§ Task: Repeat the listing below word for word, stopping after the line that contains "20))['kind'] = 'structure'".

——————————

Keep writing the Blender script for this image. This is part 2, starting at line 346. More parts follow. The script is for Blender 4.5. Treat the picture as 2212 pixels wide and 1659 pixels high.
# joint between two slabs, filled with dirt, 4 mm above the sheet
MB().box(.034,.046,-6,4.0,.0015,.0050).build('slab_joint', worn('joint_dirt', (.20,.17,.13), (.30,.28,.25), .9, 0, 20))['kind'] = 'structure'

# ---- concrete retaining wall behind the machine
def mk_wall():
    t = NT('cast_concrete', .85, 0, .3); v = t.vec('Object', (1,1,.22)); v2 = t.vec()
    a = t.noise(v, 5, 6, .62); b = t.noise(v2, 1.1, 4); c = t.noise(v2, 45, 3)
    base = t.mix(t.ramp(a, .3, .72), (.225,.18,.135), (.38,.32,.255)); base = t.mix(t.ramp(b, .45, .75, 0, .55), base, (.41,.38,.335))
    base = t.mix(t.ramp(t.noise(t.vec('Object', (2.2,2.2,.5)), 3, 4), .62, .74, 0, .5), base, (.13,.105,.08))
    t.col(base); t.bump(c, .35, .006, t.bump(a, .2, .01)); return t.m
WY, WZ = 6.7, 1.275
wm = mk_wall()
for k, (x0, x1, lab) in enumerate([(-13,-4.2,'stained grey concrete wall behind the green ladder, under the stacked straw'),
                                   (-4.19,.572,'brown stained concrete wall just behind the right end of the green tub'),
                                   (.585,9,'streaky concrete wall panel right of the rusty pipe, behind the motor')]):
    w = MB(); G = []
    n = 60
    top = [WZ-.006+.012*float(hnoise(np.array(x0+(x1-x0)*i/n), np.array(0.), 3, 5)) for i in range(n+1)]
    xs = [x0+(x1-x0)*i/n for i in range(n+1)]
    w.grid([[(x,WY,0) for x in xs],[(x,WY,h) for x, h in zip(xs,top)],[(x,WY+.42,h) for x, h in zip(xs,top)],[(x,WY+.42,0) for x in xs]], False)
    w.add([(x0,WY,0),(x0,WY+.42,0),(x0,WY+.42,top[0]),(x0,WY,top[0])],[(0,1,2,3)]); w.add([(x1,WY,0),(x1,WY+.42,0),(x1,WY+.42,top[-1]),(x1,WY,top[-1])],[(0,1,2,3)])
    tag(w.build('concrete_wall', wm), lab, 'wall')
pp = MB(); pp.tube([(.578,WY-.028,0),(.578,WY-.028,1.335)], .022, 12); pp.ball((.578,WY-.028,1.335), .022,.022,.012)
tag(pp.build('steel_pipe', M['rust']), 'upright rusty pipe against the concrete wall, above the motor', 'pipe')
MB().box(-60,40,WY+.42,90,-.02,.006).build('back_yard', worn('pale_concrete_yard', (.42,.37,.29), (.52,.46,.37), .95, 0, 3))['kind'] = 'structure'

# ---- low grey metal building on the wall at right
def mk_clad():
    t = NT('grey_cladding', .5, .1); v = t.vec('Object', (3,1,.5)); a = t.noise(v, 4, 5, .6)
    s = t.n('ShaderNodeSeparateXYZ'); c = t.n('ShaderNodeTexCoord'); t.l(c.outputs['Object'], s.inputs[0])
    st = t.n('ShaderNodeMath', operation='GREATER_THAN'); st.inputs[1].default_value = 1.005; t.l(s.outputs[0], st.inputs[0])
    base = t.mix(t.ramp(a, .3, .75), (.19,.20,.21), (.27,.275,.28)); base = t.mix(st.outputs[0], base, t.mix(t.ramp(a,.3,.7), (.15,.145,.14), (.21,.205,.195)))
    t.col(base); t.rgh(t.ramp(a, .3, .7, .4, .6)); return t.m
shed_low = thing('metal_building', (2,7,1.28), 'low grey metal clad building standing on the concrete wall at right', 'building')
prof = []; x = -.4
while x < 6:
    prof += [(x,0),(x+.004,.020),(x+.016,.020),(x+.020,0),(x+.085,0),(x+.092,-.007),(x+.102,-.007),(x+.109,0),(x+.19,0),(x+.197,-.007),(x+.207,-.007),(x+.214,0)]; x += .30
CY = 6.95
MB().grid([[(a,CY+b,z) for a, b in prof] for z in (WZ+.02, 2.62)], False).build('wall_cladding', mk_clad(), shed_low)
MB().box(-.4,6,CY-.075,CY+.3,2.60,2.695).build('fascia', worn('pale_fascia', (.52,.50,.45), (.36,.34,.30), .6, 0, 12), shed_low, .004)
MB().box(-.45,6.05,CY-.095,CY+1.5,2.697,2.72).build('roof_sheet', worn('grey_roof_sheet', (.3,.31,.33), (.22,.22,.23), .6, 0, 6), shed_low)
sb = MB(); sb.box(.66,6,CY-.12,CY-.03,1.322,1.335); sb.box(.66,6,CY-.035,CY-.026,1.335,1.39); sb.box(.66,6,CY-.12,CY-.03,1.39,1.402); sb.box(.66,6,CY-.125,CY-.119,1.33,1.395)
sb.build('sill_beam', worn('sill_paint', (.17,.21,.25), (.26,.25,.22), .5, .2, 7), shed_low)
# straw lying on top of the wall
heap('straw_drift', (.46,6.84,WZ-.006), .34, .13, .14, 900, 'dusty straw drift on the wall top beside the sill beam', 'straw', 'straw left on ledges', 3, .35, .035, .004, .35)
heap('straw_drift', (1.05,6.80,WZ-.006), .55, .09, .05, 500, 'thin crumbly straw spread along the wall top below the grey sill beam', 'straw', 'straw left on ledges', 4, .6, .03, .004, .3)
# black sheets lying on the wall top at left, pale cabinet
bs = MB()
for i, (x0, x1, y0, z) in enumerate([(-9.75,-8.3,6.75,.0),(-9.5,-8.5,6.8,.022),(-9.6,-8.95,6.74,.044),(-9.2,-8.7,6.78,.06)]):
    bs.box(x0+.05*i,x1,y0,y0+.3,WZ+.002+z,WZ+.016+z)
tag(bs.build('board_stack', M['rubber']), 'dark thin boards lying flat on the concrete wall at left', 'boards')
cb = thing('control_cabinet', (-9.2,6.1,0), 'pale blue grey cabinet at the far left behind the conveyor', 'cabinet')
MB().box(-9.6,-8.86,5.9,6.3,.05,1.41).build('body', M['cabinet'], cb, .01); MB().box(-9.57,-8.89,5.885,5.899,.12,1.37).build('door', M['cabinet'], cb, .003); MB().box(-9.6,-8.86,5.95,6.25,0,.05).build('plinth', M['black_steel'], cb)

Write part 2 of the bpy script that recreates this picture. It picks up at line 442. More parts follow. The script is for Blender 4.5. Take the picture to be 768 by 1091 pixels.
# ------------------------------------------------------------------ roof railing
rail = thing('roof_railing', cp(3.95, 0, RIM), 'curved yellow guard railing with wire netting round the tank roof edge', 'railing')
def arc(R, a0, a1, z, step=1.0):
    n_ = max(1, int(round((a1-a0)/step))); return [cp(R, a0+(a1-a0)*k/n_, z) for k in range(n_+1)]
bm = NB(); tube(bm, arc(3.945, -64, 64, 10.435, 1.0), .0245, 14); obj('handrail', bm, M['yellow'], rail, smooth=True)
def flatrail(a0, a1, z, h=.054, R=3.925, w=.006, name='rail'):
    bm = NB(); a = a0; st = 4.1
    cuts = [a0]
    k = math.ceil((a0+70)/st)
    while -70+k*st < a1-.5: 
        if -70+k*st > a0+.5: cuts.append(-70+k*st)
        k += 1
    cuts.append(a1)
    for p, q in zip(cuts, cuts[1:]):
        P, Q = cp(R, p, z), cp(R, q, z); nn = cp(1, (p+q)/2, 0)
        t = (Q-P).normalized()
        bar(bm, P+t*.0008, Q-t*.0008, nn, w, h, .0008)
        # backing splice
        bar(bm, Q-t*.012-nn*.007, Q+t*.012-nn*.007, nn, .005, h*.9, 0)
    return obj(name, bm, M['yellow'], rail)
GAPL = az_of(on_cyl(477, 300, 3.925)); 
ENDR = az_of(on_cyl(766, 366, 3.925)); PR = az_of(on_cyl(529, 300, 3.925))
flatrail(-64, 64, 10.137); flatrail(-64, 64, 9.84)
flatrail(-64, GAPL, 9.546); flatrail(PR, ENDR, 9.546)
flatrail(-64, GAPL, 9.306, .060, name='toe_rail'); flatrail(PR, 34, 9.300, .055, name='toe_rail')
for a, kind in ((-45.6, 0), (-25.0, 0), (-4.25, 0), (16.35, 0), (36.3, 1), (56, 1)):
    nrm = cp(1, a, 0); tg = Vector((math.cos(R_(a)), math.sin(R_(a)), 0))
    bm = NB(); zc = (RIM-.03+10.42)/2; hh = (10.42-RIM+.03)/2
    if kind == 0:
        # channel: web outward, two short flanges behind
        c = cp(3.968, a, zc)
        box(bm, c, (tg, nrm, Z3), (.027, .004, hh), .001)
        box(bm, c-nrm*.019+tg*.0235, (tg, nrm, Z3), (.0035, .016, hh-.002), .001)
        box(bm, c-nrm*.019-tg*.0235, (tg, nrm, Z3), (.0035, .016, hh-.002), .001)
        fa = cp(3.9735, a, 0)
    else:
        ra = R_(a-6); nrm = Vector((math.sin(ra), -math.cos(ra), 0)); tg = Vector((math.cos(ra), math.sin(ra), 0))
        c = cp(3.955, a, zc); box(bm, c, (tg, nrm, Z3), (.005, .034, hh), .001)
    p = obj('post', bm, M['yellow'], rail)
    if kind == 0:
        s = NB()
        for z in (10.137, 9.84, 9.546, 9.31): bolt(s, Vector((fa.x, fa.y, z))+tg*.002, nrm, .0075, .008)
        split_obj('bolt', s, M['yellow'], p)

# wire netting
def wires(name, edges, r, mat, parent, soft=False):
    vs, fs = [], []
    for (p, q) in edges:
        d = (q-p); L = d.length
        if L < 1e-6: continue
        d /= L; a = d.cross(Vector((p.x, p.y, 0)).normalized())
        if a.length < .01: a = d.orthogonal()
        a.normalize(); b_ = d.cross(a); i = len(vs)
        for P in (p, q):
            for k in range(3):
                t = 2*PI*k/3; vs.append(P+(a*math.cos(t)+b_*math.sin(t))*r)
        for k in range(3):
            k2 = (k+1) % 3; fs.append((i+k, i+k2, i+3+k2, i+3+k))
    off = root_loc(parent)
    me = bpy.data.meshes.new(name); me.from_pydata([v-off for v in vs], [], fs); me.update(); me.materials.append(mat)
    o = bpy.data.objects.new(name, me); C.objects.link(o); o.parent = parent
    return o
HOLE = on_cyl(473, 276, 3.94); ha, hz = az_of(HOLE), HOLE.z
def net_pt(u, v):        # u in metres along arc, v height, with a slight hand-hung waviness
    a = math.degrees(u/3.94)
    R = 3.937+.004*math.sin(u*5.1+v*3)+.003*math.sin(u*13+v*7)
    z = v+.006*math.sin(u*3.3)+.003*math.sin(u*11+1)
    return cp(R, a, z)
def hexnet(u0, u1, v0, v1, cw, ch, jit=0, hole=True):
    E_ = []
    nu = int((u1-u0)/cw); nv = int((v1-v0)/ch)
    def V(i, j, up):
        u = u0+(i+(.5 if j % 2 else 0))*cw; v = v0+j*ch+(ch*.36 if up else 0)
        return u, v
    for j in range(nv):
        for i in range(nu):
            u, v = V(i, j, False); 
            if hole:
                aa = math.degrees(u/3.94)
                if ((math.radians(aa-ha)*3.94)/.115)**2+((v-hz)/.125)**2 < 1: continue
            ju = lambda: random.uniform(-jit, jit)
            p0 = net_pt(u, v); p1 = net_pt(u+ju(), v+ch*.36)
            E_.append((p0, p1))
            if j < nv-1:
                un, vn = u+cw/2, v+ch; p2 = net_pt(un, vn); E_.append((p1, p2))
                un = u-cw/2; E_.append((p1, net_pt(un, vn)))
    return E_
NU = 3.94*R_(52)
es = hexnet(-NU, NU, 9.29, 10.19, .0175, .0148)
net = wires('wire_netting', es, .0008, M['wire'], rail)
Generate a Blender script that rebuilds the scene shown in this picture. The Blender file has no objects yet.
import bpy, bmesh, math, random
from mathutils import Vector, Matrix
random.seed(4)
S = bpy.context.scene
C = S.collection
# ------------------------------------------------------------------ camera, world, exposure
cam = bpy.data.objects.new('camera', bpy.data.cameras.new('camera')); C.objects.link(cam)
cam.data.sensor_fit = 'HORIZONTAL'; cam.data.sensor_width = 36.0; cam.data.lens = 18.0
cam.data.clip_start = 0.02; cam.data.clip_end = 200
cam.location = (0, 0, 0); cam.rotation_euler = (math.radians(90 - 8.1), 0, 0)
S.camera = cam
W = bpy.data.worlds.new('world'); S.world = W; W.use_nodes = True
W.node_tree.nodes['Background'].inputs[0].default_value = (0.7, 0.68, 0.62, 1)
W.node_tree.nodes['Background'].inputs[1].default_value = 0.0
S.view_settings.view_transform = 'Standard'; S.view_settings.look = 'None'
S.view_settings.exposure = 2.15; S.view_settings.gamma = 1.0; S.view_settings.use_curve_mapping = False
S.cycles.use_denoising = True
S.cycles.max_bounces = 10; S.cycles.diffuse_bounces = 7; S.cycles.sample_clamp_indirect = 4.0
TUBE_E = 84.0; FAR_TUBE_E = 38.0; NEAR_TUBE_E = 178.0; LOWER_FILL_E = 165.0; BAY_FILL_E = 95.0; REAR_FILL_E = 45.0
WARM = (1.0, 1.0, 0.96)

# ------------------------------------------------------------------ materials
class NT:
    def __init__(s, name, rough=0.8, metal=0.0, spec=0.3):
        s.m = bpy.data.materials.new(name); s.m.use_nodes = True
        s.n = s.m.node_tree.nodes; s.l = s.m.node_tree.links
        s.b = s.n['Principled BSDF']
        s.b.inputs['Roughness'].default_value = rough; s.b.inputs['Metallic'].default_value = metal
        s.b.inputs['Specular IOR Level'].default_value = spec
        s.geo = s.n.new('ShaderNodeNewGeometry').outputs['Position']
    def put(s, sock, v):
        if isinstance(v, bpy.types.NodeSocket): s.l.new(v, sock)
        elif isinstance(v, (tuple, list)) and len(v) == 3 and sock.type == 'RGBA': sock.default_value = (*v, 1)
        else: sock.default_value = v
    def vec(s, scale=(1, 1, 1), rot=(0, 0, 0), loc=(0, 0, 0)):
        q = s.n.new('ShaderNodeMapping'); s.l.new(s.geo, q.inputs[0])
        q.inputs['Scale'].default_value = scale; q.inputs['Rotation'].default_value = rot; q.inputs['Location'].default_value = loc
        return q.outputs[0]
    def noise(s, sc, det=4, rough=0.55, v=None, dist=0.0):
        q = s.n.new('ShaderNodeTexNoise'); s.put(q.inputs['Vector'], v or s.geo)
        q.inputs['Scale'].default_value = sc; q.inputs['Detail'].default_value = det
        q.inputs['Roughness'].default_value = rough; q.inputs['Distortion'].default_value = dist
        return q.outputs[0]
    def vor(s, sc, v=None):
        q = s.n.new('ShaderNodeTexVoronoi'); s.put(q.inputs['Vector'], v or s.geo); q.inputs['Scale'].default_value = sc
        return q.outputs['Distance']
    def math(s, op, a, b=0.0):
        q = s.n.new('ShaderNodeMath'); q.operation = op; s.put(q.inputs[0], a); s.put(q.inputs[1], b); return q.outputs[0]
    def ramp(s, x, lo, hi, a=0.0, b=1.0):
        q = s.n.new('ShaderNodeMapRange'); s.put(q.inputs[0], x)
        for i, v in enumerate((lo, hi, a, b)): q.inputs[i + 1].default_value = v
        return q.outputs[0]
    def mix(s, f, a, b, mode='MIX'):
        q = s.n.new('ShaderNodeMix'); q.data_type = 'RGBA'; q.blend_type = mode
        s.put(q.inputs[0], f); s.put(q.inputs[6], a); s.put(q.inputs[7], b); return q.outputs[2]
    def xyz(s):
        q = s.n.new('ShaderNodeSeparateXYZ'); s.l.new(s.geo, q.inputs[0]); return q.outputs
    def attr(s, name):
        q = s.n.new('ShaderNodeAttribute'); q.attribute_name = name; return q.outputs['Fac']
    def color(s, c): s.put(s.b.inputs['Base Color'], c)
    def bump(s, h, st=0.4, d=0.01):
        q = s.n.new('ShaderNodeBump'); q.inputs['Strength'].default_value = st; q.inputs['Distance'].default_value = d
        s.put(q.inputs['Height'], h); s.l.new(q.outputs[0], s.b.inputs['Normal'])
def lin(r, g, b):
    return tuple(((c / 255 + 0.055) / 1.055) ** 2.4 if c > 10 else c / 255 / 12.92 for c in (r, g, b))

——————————

§ Response for this exercise:
Keep writing the Blender script for this image. This is part 2, starting at line 346. More parts follow. The script is for Blender 4.5. Treat the picture as 2212 pixels wide and 1659 pixels high.
# joint between two slabs, filled with dirt, 4 mm above the sheet
MB().box(.034,.046,-6,4.0,.0015,.0050).build('slab_joint', worn('joint_dirt', (.20,.17,.13), (.30,.28,.25), .9, 0, 20))['kind'] = 'structure'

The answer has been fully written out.